فَجَعَلْنَ يَتَصَدَّقْنَ مِنْ حُلِيِّهِنَّ يُلْقِينَ فِى ثَوْبِ بِلاَلٍ مِنْ أَقْرِطَتِهِنَّ وَخَوَاتِمِهِنَّ
Mereka langsung bershadaqah dari perhiasan mereka. Mereka melemparkannya ke baju Bilal dari anting-anting dan cincin-cincin mereka (Shahih Muslim kitab shalatil-‘idain no. 2085).
Imam an-Nawawi menjelaskan dalam kitab Syarah Shahih Muslim:
قَوْله: (مِنْ أَقْرِطَتِهِنَّ) هُوَ جَمْع قُرْط. قَالَ اِبْن دُرَيْدٍ: كُلّ مَا عُلِّقَ مِنْ شَحْمَة الْأُذُن فَهُوَ قُرْط سَوَاء كَانَ مِنْ ذَهَب أَوْ خَرَز
Pernyataan: (dari aqrithatihinna) adalah jama’ dari qurth.

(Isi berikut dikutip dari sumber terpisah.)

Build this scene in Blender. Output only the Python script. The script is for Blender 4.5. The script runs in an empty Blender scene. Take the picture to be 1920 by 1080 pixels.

Ibn Duraid menjelaskan: Semua yang digantungkan di cuping telinga maka itu qurth, sama saja terbuat dari emas atau manik-manik.
Sementara selain anting yang dipakai di cuping telinga, tindik perhiasan pada anggota tubuh lainnya termasuk tabarruj; berlebihan dalam penampilan yang dilarang syari’at:
وَقَرۡنَ فِي بُيُوتِكُنَّ وَلَا تَبَرَّجۡنَ تَبَرُّجَ ٱلۡجَٰهِلِيَّةِ ٱلۡأُولَىٰۖ
Dan hendaklah kamu tetap di rumahmu dan janganlah kamu berhias dan bertingkah laku seperti orang-orang Jahiliyah yang dahulu (QS. al-Ahzab [33] : 33).
Menindik selain di cuping telinga juga termasuk melukai anggota tubuh dan secara medis akan menimbulkan madlarat, maka dari itu hukumnya haram. Nabi saw bersabda:
لَا ضَرَرَ وَلَا ضِرَارَ
Tidak boleh ada bahaya dan membahayakan orang lain (Musnad Ahmad bab musnad ‘Abdillah ibn al-‘Abbas no. 2865. Syu’aib al-Arnauth menilai status hadits ini hasan karena meski ada rawi yang lemah tetapi dikuatkan oleh rawi lainnya).